▸ Given records
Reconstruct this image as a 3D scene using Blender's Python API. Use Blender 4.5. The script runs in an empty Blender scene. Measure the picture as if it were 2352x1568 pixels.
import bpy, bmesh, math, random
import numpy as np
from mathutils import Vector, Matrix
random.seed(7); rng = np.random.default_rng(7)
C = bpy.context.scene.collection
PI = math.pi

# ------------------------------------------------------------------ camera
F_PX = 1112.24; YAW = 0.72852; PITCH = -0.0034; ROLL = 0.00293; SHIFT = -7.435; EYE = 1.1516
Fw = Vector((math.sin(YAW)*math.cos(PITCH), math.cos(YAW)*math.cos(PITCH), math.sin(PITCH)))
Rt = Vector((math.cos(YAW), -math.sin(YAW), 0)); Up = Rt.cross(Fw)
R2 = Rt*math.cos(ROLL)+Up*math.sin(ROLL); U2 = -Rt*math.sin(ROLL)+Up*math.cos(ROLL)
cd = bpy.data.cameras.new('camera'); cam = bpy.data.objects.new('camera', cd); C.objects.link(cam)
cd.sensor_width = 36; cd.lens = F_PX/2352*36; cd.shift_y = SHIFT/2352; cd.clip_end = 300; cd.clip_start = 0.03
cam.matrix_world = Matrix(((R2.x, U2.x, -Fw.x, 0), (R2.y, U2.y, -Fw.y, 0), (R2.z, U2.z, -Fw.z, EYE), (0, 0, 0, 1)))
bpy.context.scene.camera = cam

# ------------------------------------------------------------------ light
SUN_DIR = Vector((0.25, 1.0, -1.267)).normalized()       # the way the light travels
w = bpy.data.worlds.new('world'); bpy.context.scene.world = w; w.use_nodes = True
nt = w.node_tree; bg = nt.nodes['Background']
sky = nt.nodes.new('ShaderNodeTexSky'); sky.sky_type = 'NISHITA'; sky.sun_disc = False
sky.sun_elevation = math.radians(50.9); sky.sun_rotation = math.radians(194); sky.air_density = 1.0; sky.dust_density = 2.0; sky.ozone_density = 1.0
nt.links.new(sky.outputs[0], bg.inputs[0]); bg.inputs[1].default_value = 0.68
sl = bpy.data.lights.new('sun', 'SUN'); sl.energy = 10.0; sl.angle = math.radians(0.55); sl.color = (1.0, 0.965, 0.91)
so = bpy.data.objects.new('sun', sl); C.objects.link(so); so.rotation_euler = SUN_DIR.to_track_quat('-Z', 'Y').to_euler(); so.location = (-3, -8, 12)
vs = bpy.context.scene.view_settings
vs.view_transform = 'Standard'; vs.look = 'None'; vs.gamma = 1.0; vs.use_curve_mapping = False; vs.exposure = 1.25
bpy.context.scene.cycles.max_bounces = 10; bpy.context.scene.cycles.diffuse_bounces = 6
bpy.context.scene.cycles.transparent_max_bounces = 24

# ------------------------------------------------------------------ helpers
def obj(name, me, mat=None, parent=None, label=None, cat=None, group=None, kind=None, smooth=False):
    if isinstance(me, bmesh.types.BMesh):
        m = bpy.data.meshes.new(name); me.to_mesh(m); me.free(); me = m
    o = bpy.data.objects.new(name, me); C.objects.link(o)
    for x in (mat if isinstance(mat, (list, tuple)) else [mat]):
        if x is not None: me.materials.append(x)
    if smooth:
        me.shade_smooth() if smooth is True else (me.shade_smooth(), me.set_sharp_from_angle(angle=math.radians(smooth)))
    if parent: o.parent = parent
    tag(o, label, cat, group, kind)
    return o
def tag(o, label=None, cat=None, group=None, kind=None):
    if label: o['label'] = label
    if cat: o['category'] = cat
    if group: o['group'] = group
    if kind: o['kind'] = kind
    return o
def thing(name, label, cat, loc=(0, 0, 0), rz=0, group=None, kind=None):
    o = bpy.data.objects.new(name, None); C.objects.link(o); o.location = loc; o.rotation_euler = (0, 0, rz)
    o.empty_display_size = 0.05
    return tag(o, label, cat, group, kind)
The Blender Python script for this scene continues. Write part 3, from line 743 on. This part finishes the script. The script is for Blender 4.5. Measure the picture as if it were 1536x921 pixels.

▸ Exercise aim
Your task is to reproduce the whole listing exactly.

▸ Output of the exercise
Reconstruct this image as a 3D scene using Blender's Python API. Use Blender 4.5. The script runs in an empty Blender scene. Measure the picture as if it were 2352x1568 pixels.
import bpy, bmesh, math, random
import numpy as np
from mathutils import Vector, Matrix
random.seed(7); rng = np.random.default_rng(7)
C = bpy.context.scene.collection
PI = math.pi

# ------------------------------------------------------------------ camera
F_PX = 1112.24; YAW = 0.72852; PITCH = -0.0034; ROLL = 0.00293; SHIFT = -7.435; EYE = 1.1516
Fw = Vector((math.sin(YAW)*math.cos(PITCH), math.cos(YAW)*math.cos(PITCH), math.sin(PITCH)))
Rt = Vector((math.cos(YAW), -math.sin(YAW), 0)); Up = Rt.cross(Fw)
R2 = Rt*math.cos(ROLL)+Up*math.sin(ROLL); U2 = -Rt*math.sin(ROLL)+Up*math.cos(ROLL)
cd = bpy.data.cameras.new('camera'); cam = bpy.data.objects.new('camera', cd); C.objects.link(cam)
cd.sensor_width = 36; cd.lens = F_PX/2352*36; cd.shift_y = SHIFT/2352; cd.clip_end = 300; cd.clip_start = 0.03
cam.matrix_world = Matrix(((R2.x, U2.x, -Fw.x, 0), (R2.y, U2.y, -Fw.y, 0), (R2.z, U2.z, -Fw.z, EYE), (0, 0, 0, 1)))
bpy.context.scene.camera = cam

# ------------------------------------------------------------------ light
SUN_DIR = Vector((0.25, 1.0, -1.267)).normalized()       # the way the light travels
w = bpy.data.worlds.new('world'); bpy.context.scene.world = w; w.use_nodes = True
nt = w.node_tree; bg = nt.nodes['Background']
sky = nt.nodes.new('ShaderNodeTexSky'); sky.sky_type = 'NISHITA'; sky.sun_disc = False
sky.sun_elevation = math.radians(50.9); sky.sun_rotation = math.radians(194); sky.air_density = 1.0; sky.dust_density = 2.0; sky.ozone_density = 1.0
nt.links.new(sky.outputs[0], bg.inputs[0]); bg.inputs[1].default_value = 0.68
sl = bpy.data.lights.new('sun', 'SUN'); sl.energy = 10.0; sl.angle = math.radians(0.55); sl.color = (1.0, 0.965, 0.91)
so = bpy.data.objects.new('sun', sl); C.objects.link(so); so.rotation_euler = SUN_DIR.to_track_quat('-Z', 'Y').to_euler(); so.location = (-3, -8, 12)
vs = bpy.context.scene.view_settings
vs.view_transform = 'Standard'; vs.look = 'None'; vs.gamma = 1.0; vs.use_curve_mapping = False; vs.exposure = 1.25
bpy.context.scene.cycles.max_bounces = 10; bpy.context.scene.cycles.diffuse_bounces = 6
bpy.context.scene.cycles.transparent_max_bounces = 24

# ------------------------------------------------------------------ helpers
def obj(name, me, mat=None, parent=None, label=None, cat=None, group=None, kind=None, smooth=False):
    if isinstance(me, bmesh.types.BMesh):
        m = bpy.data.meshes.new(name); me.to_mesh(m); me.free(); me = m
    o = bpy.data.objects.new(name, me); C.objects.link(o)
    for x in (mat if isinstance(mat, (list, tuple)) else [mat]):
        if x is not None: me.materials.append(x)
    if smooth:
        me.shade_smooth() if smooth is True else (me.shade_smooth(), me.set_sharp_from_angle(angle=math.radians(smooth)))
    if parent: o.parent = parent
    tag(o, label, cat, group, kind)
    return o
def tag(o, label=None, cat=None, group=None, kind=None):
    if label: o['label'] = label
    if cat: o['category'] = cat
    if group: o['group'] = group
    if kind: o['kind'] = kind
    return o
def thing(name, label, cat, loc=(0, 0, 0), rz=0, group=None, kind=None):
    o = bpy.data.objects.new(name, None); C.objects.link(o); o.location = loc; o.rotation_euler = (0, 0, rz)
    o.empty_display_size = 0.05
    return tag(o, label, cat, group, kind)
The Blender Python script for this scene continues. Write part 3, from line 743 on. This part finishes the script. The script is for Blender 4.5. Measure the picture as if it were 1536x921 pixels.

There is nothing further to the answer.